中国と沖縄を結ぶチャーター機の運航が相次いでキャンセルされています。尖閣諸島をめぐる日中間の緊張が沖縄観光に直接影響を与え始めています。
那覇市のジャンボツアーズによりますと30日に中国四川省成都から沖縄に飛ぶ予定だったチャーター機について28日、突然、運航する四川航空から「フライトをキャンセルする」と連絡がありました。
ジャンボツアーズではこのチャーター機によるツアーを計画していて影響は日中双方で240人、3400万円の損失が出ました。また、沖縄ツーリストによりますと今年7月から来年2月までの間に合わせて53便が予定されていた沖縄と北京を結ぶチャーター機について28日、中国の旅行会社から来月後半の5便の運航中止が伝えられました。
影響はおよそ700人に上るということです。
それでは、取材にあたっている実近記者に聞きます。ツアーの中止ですが、やはり尖閣諸島をめぐる問題が原因なんでしょうか?
そうですね、尖閣問題を受けた反応であることは間違いないようです。
中国からの観光客の減少につながりそうですね。
これが、最近、中国から沖縄を訪れている観光客なんですが、年間およそ2万人なんですね。しかし、今年に入ってですね、特に中国人の個人ビザの発給要件が緩和された7月以降、急に増えていますね。実は、沖縄県は、今年を「沖縄インバウンド強化年」としてまさにこれから国際観光客、特に中国を中心としたアジアの観光客の誘致を強化している矢先なんですね。
確かに、最近、県内でも中国人、中国を対象にしたビジネスの話題をよく聞きますよね。
観光の分野では、特に人気が高いリゾートウェディングなどで、中国、台湾のカップルをターゲットにしたビジネスは非常に好調です。また、物流の面では、去年からスタートした全日空の沖縄貨物ハブが注目を集めています。いずれも、沖縄の地の利を生かしてアジア、特に中国にマーケットを拡大しているもので、こうしたビジネスに象徴されるように中国は沖縄経済の将来を左右すると言っても過言ではないマーケットです。実際、県も、中国に対して様々なプロモーション活動を行ってきました。

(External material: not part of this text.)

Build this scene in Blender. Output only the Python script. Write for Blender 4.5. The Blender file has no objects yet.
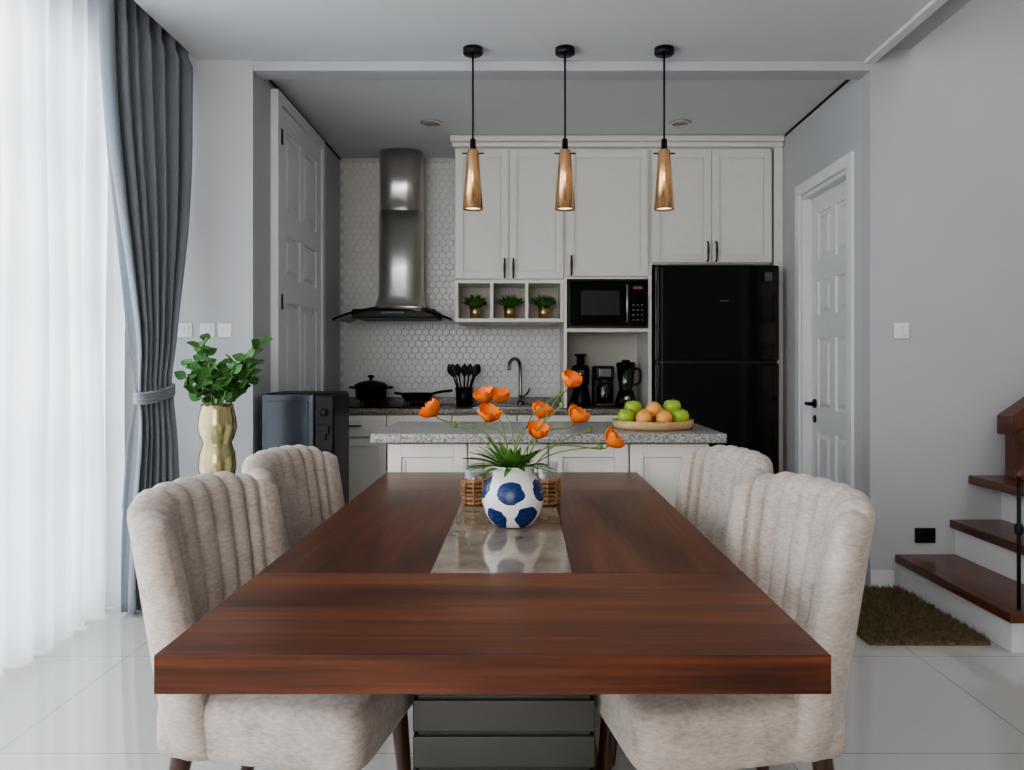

知事「残念ですよね、これまでね、中国と沖縄もいい関係あったんですからね」「だからこれは、いろんな状況が起こった時に、ある意味では冷静にね、政府がしっかりね、頑張ってもらいたいなとおもいますね」
尖閣問題は、もちろん重要な問題ですが、今後、経済あまりにもこの問題に振り回されるのは沖縄にとって大きなマイナスですね。
政治問題がこうした壁にぶつかった時、中国企業とのビジネスは、確かに簡単ではないようです。そのあたりに詳しい県関係者は、今回の事態について次のように指摘します。
「民間だけでっていうのは中国のビジネスは無理です」「政府、沖縄でいえば、県、県と民間というのが一体型で、向こうの政府とパイプをつないで、民間の企業を守っていくと、いうのをやらないと、僕は今後も同じことが出てくると思います」
難しいですね…じゃあ一体どうすれば…
今回チャーター機をキャンセルした北京の旅行会社は中国の国内世論から、旅行商品の宣伝が難しくなったと理由を説明して、旅行社としてはチャーター機を飛ばしたいという気持ちはあるようです。
今年後半には、県内に定期便を就航させたいという中国の航空会社が実はあります。未だに、沖縄の企業とビジネスをしたいという中国の企業は多く、中国企業のモチベーションそのものは大きく変わっていないという見方もあります。
まあ、難しい局面ではありますが、政治問題の解決は重要ですが、経済交流については、やはり冷静に構えて、対応する必要があると思います。